Klavye Kraliyeti

Meltem ÖZÇELİK

Klavye kraliyeti kurduk. Cümleten yazıyoruz. Anlayacağınız artık hepimiz yazarız. Yüz yüze söylemediklerimizi, kırılan yanlarımız için içimizi dökemediklerimizi, eksik kalan sevdalarımızı, beşeri aşklarımızı, özentilerimizi, özenilen yanlarımızı, kinimizi, öfkemizi, vatan aşkımızı, şehide diyebildiğimiz ‘ruhu şad olsun’larımızı, baştakilerin yönetimine eleştiri sıfatı altında yaptığımız saygısızlıklarımızı her şeyi bir bir yazıyoruz arkadaş.

Aksiyon sahnelerini aratmaz satırlarımız. Kalemimiz kılıcımızdan keskin ya hani. Sayarız, söveriz ee malum bizimki klavye kraliyeti. Vezirlerimiz tükenen kalemlerimiz. Tahtımız tertemiz yapraklarımız. Bir bir koparıyoruz artık acımadan dalından.

Yazıyoruz biz...

Eskiden okurlar yaprakları okudukça doyamazdı. Okudukça içimizde güzel yanlarımız yeşerirdi. Kendimizi bulduğumuz her satırda yeniden filizlenirdik. Ama şimdi hep bir sitem var kuruyan yapraklarımızda. Bir bir dökülüyoruz dallarımızdan. Dön bak eski zaman yeşeren ormanlarında; Necip Fazıl’lara, Nazım Hikmet’lere, Cemal Süreya’lara, Cahit Zarifoğul’larına, Ümit Yaşar Oğuzcan’larına, Aziz Nesin’lerine en emsalsizi olan Mevlana’nın, Şems’in, Yunus Emre’nin... Baktın mı yemyeşildi değil mi? Hiç kimse kıvılcım çakmazdı, yanmazdı şiirsel yanlarımız alev alev…

Şimdi alev alev yanıyoruz, küllerimizden doğmaya çalışıyoruz. Kirletiyoruz kelamları. Kalemin canı acıyor.
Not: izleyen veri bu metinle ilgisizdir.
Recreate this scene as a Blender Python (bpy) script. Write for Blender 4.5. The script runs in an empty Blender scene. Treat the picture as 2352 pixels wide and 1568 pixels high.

Hışmına uğruyor sol yanımızın, bertaraf ediyor oda satır aralarını. Hepsi kurduğumuz klavye kraliyetleri yüzünden oldu.

Bırakmadık ki sözü bir bilene,

Klavye başında gücü yeten yetene.

Evet, güzel yanlarımızı kaybettik, otur ağla haline.

Ahir zamanda idrak edemiyorsan hâlâ, dön bak nasıl güzeldi her geçen sene.

Her özel günde dualar ederdik, ''Rabbim eriştirsin yenisine.''

Şimdi tüm yenileri öyle bir kirlettik ki, hem de ölümüne.

Sözüm ona artık seven sevene…

Atalarımızın zamanında Allah için sevilir imiş, şimdi sadece toprağa götüremeyeceğimiz servetine…

Ha ne oluyor beşer sevdalar da en büyük kötülük artık beşiktekine.

İnanmayacaksın her EYVALLAH diyene,

Eyvallah ''hale razı oluş'' demekti çünkü sor istersen bir büyüğüne.

Razı olacak halimiz mi kaldı, razı edeceğimiz Allah'a… Kulluğumuz da elden gidiyor bu da böyle biline...

Eyy güzel can! Gelme dış mihrakların oyunlar döndüren cehaletine.